DIRECTIONS FOR THIS TASK: Using the listing below, copy exactly the lines from the one containing "1500 pixels high." to the one containing "GREYPAINT, cab, bevel=0.003)", both lines included, and no others.

EXTRACTED DATA:
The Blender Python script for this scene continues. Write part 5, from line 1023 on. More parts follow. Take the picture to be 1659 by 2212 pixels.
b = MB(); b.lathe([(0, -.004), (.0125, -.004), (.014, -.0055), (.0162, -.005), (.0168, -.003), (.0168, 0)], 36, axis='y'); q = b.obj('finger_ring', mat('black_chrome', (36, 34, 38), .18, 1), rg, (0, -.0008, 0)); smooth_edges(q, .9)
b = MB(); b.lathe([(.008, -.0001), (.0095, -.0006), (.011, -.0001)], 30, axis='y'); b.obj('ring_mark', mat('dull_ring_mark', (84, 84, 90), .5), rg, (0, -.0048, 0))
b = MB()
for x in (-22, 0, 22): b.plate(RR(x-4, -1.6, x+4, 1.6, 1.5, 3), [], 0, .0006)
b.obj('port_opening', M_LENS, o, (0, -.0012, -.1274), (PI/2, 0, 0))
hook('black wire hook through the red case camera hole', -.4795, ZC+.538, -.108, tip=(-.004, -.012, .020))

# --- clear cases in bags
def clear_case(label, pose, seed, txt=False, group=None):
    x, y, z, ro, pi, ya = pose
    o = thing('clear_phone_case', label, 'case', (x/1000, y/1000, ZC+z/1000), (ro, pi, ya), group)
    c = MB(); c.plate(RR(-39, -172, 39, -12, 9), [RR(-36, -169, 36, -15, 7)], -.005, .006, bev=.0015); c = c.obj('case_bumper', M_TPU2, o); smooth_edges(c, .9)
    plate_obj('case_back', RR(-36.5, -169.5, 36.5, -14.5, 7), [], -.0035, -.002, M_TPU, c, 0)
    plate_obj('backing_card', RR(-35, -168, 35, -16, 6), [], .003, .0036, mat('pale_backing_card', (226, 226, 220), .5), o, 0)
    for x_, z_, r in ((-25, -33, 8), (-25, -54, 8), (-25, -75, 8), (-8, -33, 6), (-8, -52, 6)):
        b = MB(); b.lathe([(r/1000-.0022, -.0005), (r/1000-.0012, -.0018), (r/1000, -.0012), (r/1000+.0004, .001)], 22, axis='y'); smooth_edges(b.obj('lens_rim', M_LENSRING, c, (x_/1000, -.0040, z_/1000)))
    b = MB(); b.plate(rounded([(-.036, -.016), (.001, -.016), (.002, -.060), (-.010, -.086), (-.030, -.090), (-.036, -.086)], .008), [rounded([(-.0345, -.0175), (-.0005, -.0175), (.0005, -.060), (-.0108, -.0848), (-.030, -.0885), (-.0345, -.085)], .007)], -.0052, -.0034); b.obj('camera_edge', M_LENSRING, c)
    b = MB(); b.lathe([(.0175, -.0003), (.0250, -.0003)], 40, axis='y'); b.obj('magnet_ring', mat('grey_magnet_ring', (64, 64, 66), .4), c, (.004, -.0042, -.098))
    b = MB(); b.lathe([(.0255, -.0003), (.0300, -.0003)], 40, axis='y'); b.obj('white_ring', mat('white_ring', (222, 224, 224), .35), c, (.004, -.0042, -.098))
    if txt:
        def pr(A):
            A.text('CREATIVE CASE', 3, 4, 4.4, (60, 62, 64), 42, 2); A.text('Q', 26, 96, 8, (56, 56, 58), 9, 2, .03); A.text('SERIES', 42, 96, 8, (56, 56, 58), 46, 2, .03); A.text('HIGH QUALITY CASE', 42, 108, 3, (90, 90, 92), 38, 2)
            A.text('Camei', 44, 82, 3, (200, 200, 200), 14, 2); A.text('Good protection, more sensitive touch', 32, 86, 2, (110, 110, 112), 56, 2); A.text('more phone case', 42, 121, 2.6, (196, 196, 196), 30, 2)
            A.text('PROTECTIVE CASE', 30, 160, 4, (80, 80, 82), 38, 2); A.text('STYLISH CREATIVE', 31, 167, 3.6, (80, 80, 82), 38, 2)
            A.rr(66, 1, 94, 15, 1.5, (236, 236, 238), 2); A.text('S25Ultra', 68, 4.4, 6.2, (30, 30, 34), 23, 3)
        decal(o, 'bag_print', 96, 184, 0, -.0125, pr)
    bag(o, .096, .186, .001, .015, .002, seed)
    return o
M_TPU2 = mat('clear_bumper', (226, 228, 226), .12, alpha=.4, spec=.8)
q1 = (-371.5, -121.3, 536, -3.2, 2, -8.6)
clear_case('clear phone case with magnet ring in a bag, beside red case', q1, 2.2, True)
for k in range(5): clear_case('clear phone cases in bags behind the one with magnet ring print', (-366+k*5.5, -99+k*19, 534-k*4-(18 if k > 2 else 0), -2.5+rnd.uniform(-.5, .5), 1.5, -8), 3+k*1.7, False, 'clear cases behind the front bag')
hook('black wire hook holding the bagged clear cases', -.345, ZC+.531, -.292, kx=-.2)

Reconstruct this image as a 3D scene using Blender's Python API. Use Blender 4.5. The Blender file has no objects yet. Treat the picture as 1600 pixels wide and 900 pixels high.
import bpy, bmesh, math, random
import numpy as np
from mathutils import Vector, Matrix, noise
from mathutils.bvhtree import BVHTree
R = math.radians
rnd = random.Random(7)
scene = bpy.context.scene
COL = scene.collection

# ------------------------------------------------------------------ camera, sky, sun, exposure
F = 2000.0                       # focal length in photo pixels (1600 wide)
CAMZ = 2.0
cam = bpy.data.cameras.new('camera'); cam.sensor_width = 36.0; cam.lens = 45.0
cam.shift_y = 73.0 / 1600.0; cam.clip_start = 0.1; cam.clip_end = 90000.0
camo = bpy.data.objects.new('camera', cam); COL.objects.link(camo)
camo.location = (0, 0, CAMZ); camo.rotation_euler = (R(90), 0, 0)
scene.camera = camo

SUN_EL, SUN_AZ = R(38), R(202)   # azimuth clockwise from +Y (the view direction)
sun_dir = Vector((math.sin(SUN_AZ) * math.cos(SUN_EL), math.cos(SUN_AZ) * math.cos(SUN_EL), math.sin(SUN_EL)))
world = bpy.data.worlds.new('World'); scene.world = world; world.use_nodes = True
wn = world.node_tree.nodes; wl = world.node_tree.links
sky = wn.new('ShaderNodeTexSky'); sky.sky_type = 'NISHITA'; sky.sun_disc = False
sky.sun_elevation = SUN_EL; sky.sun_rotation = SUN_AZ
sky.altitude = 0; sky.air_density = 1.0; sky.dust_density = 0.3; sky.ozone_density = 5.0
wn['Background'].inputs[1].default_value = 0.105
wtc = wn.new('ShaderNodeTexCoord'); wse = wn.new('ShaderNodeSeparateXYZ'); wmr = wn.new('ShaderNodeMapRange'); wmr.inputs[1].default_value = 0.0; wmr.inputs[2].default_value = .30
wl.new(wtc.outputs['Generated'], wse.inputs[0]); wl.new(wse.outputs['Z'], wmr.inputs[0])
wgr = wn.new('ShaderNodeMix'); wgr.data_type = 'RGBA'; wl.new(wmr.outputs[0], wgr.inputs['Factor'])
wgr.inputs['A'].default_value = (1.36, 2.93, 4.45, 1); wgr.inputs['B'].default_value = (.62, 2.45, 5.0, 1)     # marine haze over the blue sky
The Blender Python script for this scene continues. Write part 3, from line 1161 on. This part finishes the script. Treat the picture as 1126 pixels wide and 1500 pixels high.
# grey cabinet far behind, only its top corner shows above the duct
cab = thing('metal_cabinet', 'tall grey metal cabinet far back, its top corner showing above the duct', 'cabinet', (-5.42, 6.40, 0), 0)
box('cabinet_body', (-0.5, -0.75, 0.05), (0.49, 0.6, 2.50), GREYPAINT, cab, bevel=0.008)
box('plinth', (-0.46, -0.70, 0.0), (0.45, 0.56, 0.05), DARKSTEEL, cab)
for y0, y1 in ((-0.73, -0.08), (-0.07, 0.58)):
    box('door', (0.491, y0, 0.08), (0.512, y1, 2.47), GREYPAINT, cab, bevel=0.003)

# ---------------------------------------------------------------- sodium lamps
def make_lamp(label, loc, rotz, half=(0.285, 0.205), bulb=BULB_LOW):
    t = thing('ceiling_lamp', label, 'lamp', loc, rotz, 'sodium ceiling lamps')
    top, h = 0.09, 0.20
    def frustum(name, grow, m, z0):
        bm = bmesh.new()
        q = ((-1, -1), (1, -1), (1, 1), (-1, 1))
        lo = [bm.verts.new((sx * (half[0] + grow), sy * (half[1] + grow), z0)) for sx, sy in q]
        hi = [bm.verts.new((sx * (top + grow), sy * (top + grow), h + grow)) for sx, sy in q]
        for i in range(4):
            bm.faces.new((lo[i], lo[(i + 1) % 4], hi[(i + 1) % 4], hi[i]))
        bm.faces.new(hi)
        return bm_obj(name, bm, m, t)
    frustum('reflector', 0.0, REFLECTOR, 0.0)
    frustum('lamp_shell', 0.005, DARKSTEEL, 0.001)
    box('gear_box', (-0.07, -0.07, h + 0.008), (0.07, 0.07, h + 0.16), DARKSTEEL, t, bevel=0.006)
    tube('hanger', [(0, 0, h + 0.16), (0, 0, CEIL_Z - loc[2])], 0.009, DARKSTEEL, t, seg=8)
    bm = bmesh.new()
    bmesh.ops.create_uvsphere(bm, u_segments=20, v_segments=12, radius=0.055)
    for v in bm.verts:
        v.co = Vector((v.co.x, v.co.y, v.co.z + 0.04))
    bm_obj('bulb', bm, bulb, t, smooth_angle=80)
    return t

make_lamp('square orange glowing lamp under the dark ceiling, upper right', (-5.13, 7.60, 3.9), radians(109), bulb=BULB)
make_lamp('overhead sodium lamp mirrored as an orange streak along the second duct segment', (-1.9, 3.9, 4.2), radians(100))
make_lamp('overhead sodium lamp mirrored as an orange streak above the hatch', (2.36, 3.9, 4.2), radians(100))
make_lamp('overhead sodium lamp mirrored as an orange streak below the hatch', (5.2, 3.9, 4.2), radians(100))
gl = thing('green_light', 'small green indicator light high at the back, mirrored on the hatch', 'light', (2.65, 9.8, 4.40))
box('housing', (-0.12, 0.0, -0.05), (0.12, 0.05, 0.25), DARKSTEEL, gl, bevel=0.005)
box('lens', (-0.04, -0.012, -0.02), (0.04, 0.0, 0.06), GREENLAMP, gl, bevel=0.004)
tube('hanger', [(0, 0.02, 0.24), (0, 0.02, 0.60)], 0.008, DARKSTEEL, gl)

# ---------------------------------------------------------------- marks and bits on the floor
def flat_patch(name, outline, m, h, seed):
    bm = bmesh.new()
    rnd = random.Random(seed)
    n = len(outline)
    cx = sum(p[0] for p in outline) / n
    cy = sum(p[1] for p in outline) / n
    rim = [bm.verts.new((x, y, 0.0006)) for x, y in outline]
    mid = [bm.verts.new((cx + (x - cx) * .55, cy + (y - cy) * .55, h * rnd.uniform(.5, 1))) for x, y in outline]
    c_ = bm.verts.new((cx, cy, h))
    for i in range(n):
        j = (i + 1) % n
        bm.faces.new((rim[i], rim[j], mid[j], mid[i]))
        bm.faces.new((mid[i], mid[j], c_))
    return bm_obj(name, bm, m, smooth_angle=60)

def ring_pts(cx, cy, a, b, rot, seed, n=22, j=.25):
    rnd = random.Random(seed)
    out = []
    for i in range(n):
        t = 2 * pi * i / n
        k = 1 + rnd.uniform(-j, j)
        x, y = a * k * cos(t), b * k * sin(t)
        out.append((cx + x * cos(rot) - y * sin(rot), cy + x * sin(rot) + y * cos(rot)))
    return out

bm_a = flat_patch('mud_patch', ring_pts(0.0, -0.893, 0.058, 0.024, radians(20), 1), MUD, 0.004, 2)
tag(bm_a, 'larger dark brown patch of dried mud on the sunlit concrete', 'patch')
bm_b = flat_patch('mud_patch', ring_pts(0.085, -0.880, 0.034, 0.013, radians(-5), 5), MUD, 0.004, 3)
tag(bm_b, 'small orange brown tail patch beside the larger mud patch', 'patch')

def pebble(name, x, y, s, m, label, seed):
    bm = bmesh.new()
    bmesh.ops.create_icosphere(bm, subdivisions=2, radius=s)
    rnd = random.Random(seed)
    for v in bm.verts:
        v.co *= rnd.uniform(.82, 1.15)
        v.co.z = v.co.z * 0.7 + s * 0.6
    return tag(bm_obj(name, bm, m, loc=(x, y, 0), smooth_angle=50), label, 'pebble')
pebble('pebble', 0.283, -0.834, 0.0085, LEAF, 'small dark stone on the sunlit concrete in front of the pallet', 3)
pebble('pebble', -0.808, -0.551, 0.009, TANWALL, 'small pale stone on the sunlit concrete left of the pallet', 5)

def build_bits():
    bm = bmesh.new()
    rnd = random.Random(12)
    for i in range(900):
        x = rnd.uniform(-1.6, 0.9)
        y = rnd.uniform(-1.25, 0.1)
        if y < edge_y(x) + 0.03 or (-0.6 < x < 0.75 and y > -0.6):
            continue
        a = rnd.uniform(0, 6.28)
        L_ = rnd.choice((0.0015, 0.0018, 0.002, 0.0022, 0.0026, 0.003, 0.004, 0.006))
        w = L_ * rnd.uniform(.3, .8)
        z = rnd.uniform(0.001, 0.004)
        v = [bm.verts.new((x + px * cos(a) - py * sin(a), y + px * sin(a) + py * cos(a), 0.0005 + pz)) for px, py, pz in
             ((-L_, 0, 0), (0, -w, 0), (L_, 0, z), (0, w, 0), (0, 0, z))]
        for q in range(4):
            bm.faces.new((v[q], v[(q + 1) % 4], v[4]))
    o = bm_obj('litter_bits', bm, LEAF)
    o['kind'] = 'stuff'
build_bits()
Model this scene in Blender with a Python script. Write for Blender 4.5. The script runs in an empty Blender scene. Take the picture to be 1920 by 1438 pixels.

SOLUTION FOR THIS PROBLEM:
The Blender Python script for this scene continues. Write part 3, from line 1161 on. This part finishes the script. Treat the picture as 1126 pixels wide and 1500 pixels high.
# grey cabinet far behind, only its top corner shows above the duct
cab = thing('metal_cabinet', 'tall grey metal cabinet far back, its top corner showing above the duct', 'cabinet', (-5.42, 6.40, 0), 0)
box('cabinet_body', (-0.5, -0.75, 0.05), (0.49, 0.6, 2.50), GREYPAINT, cab, bevel=0.008)
box('plinth', (-0.46, -0.70, 0.0), (0.45, 0.56, 0.05), DARKSTEEL, cab)
for y0, y1 in ((-0.73, -0.08), (-0.07, 0.58)):
    box('door', (0.491, y0, 0.08), (0.512, y1, 2.47), GREYPAINT, cab, bevel=0.003)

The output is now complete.